Shriver and Andrews lay out in front of the No-Fi Cabin, a small stage, which houses no electricity and only allows for an intimate audience of about 30, glistening with sweat from the high heat. The music festival draws the two Ohio University alumnae back together every year for a reunion, Shriver said.

“We love (the Nelsonville Music Festival),” the two exclaimed together.

Watching The Flaming Lips perform on the main stage Friday night was among the highlights of the festival, they said.

“It was amazing, it’s like they take you to another world,” Andrews said.

“You’re just engulfed by the colors and the sounds and the music,” Shriver chimed in.

“They’re so interactive,” Andrews added. “They want their fans to have a great time and party and dance.”

The two were still discovering pieces of confetti tucked in their hair and all around from the massive amount that had been dumped on them by band member Wayne Coyne.
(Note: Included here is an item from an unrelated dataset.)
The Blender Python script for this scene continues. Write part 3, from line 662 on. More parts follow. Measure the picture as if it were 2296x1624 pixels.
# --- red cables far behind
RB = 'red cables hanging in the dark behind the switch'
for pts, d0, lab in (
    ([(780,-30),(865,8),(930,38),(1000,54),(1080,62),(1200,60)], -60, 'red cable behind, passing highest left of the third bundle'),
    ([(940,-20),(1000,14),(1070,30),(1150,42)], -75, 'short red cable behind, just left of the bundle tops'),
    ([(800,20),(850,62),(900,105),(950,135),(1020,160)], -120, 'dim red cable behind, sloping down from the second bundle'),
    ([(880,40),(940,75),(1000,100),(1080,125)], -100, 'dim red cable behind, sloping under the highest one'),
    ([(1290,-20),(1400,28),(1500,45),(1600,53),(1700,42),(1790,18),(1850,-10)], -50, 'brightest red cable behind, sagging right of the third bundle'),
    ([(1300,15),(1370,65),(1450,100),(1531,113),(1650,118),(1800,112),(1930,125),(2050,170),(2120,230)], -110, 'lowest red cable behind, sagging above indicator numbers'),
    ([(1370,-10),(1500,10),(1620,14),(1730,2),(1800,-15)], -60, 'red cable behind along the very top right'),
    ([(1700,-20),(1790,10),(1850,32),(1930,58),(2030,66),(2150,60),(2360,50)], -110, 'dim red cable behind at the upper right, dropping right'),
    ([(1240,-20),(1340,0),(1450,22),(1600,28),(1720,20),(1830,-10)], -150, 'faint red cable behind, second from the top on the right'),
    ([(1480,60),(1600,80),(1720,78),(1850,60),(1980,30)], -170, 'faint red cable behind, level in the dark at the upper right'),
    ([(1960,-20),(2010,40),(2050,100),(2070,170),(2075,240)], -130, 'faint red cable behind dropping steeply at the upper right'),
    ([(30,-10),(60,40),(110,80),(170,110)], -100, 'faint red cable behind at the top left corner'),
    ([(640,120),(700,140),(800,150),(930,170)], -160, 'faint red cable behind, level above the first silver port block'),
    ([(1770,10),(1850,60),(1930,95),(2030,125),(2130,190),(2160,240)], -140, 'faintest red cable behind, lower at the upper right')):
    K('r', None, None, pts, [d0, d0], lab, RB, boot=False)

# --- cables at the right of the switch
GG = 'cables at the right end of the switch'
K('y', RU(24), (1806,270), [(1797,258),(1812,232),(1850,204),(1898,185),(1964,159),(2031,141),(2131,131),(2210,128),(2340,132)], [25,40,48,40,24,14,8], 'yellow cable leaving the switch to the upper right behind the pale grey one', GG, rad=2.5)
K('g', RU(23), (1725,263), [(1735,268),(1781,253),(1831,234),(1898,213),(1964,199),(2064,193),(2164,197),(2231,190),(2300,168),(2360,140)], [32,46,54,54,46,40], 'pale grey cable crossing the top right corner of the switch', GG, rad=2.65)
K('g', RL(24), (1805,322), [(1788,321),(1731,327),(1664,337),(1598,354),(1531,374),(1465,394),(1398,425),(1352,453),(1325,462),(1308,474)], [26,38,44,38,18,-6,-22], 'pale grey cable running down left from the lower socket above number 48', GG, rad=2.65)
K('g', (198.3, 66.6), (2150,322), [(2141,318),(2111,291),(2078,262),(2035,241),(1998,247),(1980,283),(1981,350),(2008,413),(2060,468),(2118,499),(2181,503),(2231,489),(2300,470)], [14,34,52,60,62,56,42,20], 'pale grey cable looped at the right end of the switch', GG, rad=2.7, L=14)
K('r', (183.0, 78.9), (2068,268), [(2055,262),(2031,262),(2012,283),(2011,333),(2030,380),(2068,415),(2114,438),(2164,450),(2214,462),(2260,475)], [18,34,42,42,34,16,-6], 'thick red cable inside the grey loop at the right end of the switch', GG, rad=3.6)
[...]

Others like Julie Vieux came from long distances to be a part of the festival. Vieux, along with her husband and little ones traveled from Houston to spend time with family, she said.

Her family was hanging out at the art tent with Federal Hocking’s art club and contributed wishes to be placed on the “Wish Dragon,” set to parade around the festival.

Some of the wishes on the dragon read, “World peace,” while others wished for safety, good health and one special wish for a rocket ship.

Family interactions like this draw more people to the festival, Koscho said.

“(The festival) is definitely an all ages thing and that’s not very common with these kind of things. Families seek that out and it draws people to it,” he said.

Koscho said the festival has evolved and grown considerably, with additions like its collaboration with the Federal Hocking Art Club and now Hocking College’ Appalachian Heritage School, since its inception as a one-day festival 11 years ago.

The trick is to not lose focus on what makes the festival special, he said.

“The tough thing for us that we worry about, focus on and do our best to take care of is that the festival grows in a way that it doesn’t lose what makes it special, and so far we’ve been really lucky with that,” Koscho said, “Last year we had a good amount of people, and it still kept that character.”

On Monday, Koscho said that approximately 7,000 people attended the festival this year. He said that number is slightly higher than last year’s crowd count.